Goal: Without including the pictures, copy out every line below.

Stored data:

======

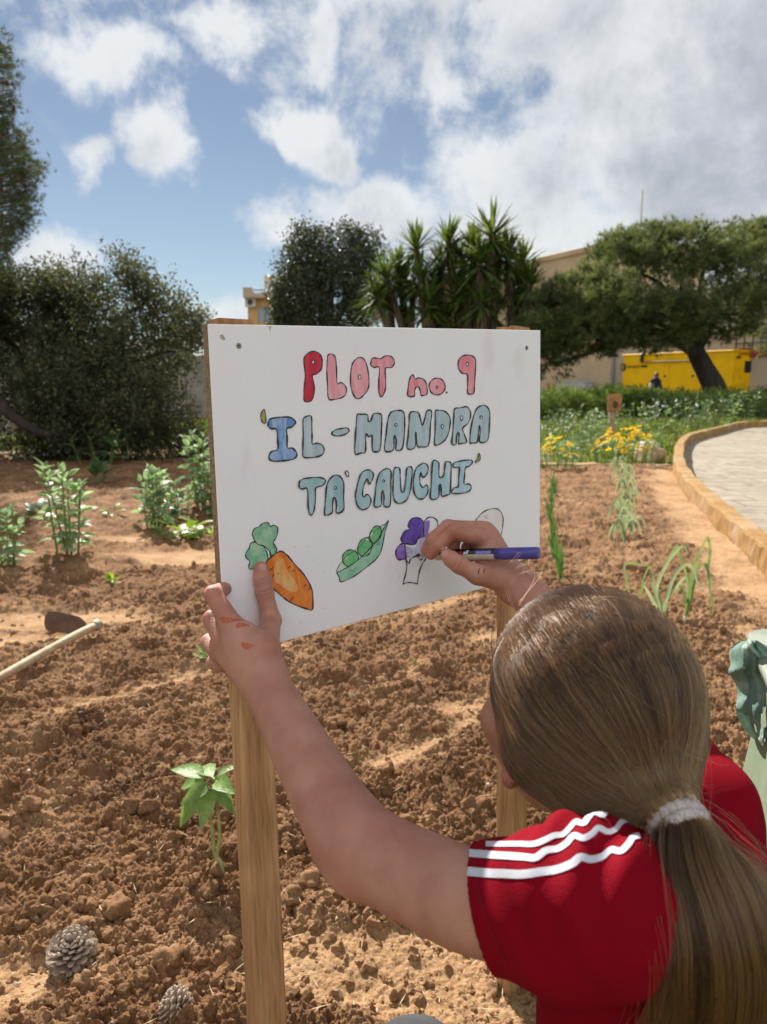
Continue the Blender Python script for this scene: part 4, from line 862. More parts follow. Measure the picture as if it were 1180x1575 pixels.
# leeks and garlic: long strap leaves that rise and bend over
def strap(name, px, py, leaves, label, group, mats, w=.014, dd=0, r=.006):
    g = G(px, py, .015); x, y = g[:2]; z = hs(x, y); d = (g - CO) @ XF; o = empty(name, (x, y, z), label, name.replace('_', ' '), group)
    mb = MB(); b = np.array([x, y, z - .015]); hgt = .05
    mb.tube([b, b + [0, 0, hgt]], [r, r * .8], 8); mb.build("stem", M_PALE, o, True)
    rows = MB()
    for pts in leaves:
        off = rng.normal(0, .05); p = [b + [rng.normal(0, .002), rng.normal(0, .002), hgt * .6]] + [P(a, c, d + off * (i + 1) / len(pts)) for i, (a, c) in enumerate(pts)]
        s = spline(p, 6); n = len(s); T = unit(np.gradient(s, axis=0)); side = unit(np.cross(T, [rng.normal(0, .5), 1, rng.normal(0, .3)])); t = np.linspace(0, 1, n)
        ww = w * .5 * np.minimum(1, .5 + 2 * t) * np.clip((1 - t) * 3.0, 0.03, 1) ** .7; nn = np.cross(side, T)
        rows.grid(np.stack([s - side * ww[:, None] + nn * ww[:, None] * .5, s, s + side * ww[:, None] + nn * ww[:, None] * .5], 1), m=0)
    rows.build("foliage", mats, o, True)
M_PALE = mat("pale_shank", (.50, .52, .32), (.34, .42, .18), 30, .5)
M_LEEK = mat("leek_leaf", (.07, .155, .035), (.12, .21, .06), 12, .5, transl=.22)
M_GARL = mat("garlic_leaf", (.22, .30, .15), (.30, .36, .20), 16, .5, transl=.3, c3=(.42, .36, .16), s3=9)
M_GARL2 = mat("garlic_leaf_green", (.13, .20, .07), (.20, .27, .11), 14, .5, transl=.32, c3=(.40, .35, .14), s3=7)
GG = "leek plants in a row beside the sign"
for i, (bx, by) in enumerate([(863, 902), (858, 888), (853, 868), (852, 848), (849, 826), (848, 806), (850, 785), (853, 765)]):
    hh = 66 - i * 3.2
    strap("leek_plant", bx, by, [[(bx - 2 + rng.normal(0, 2.5), by - hh * .5), (bx - 4 + rng.normal(0, 7), by - hh * rng.uniform(.7, 1.1))] for _ in range(7)] + [[(bx + rng.normal(0, 3), by - hh * .4), (bx + rng.normal(0, 8), by - hh * .8)] for _ in range(3)],
          "upright thin green leek in the row beside the sign's lower right edge", GG, M_LEEK, .0085)
GR = "limp pale garlic plants in a row leading to the flowers"
for i, (bx, by) in enumerate([(961, 838), (972, 824), (958, 806), (968, 790), (964, 770), (956, 752), (962, 738), (950, 726)]):
    s = 1.0 - i * .07; lv = []
    for k in range(6):
        dx = rng.choice([-1, 1]) * rng.uniform(8, 26) * s; hh = rng.uniform(32, 52) * s; lv.append([(bx + dx * .2, by - hh * .7), (bx + dx * .55, by - hh), (bx + dx * .9, by - hh * .75), (bx + dx * 1.1, by - hh * rng.uniform(.1, .4))])
    strap("garlic_plant", bx, by, lv, "limp pale green garlic plant in the row leading up to the yellow flowers", GR, M_GARL, .018)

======

Task response:
Continue the Blender Python script for this scene: part 4, from line 862. More parts follow. Measure the picture as if it were 1180x1575 pixels.
# leeks and garlic: long strap leaves that rise and bend over
def strap(name, px, py, leaves, label, group, mats, w=.014, dd=0, r=.006):
    g = G(px, py, .015); x, y = g[:2]; z = hs(x, y); d = (g - CO) @ XF; o = empty(name, (x, y, z), label, name.replace('_', ' '), group)
    mb = MB(); b = np.array([x, y, z - .015]); hgt = .05
    mb.tube([b, b + [0, 0, hgt]], [r, r * .8], 8); mb.build("stem", M_PALE, o, True)
    rows = MB()
    for pts in leaves:
        off = rng.normal(0, .05); p = [b + [rng.normal(0, .002), rng.normal(0, .002), hgt * .6]] + [P(a, c, d + off * (i + 1) / len(pts)) for i, (a, c) in enumerate(pts)]
        s = spline(p, 6); n = len(s); T = unit(np.gradient(s, axis=0)); side = unit(np.cross(T, [rng.normal(0, .5), 1, rng.normal(0, .3)])); t = np.linspace(0, 1, n)
        ww = w * .5 * np.minimum(1, .5 + 2 * t) * np.clip((1 - t) * 3.0, 0.03, 1) ** .7; nn = np.cross(side, T)
        rows.grid(np.stack([s - side * ww[:, None] + nn * ww[:, None] * .5, s, s + side * ww[:, None] + nn * ww[:, None] * .5], 1), m=0)
    rows.build("foliage", mats, o, True)
M_PALE = mat("pale_shank", (.50, .52, .32), (.34, .42, .18), 30, .5)
M_LEEK = mat("leek_leaf", (.07, .155, .035), (.12, .21, .06), 12, .5, transl=.22)
M_GARL = mat("garlic_leaf", (.22, .30, .15), (.30, .36, .20), 16, .5, transl=.3, c3=(.42, .36, .16), s3=9)
M_GARL2 = mat("garlic_leaf_green", (.13, .20, .07), (.20, .27, .11), 14, .5, transl=.32, c3=(.40, .35, .14), s3=7)
GG = "leek plants in a row beside the sign"
for i, (bx, by) in enumerate([(863, 902), (858, 888), (853, 868), (852, 848), (849, 826), (848, 806), (850, 785), (853, 765)]):
    hh = 66 - i * 3.2
    strap("leek_plant", bx, by, [[(bx - 2 + rng.normal(0, 2.5), by - hh * .5), (bx - 4 + rng.normal(0, 7), by - hh * rng.uniform(.7, 1.1))] for _ in range(7)] + [[(bx + rng.normal(0, 3), by - hh * .4), (bx + rng.normal(0, 8), by - hh * .8)] for _ in range(3)],
          "upright thin green leek in the row beside the sign's lower right edge", GG, M_LEEK, .0085)
GR = "limp pale garlic plants in a row leading to the flowers"
for i, (bx, by) in enumerate([(961, 838), (972, 824), (958, 806), (968, 790), (964, 770), (956, 752), (962, 738), (950, 726)]):
    s = 1.0 - i * .07; lv = []
    for k in range(6):
        dx = rng.choice([-1, 1]) * rng.uniform(8, 26) * s; hh = rng.uniform(32, 52) * s; lv.append([(bx + dx * .2, by - hh * .7), (bx + dx * .55, by - hh), (bx + dx * .9, by - hh * .75), (bx + dx * 1.1, by - hh * rng.uniform(.1, .4))])
    strap("garlic_plant", bx, by, lv, "limp pale green garlic plant in the row leading up to the yellow flowers", GR, M_GARL, .018)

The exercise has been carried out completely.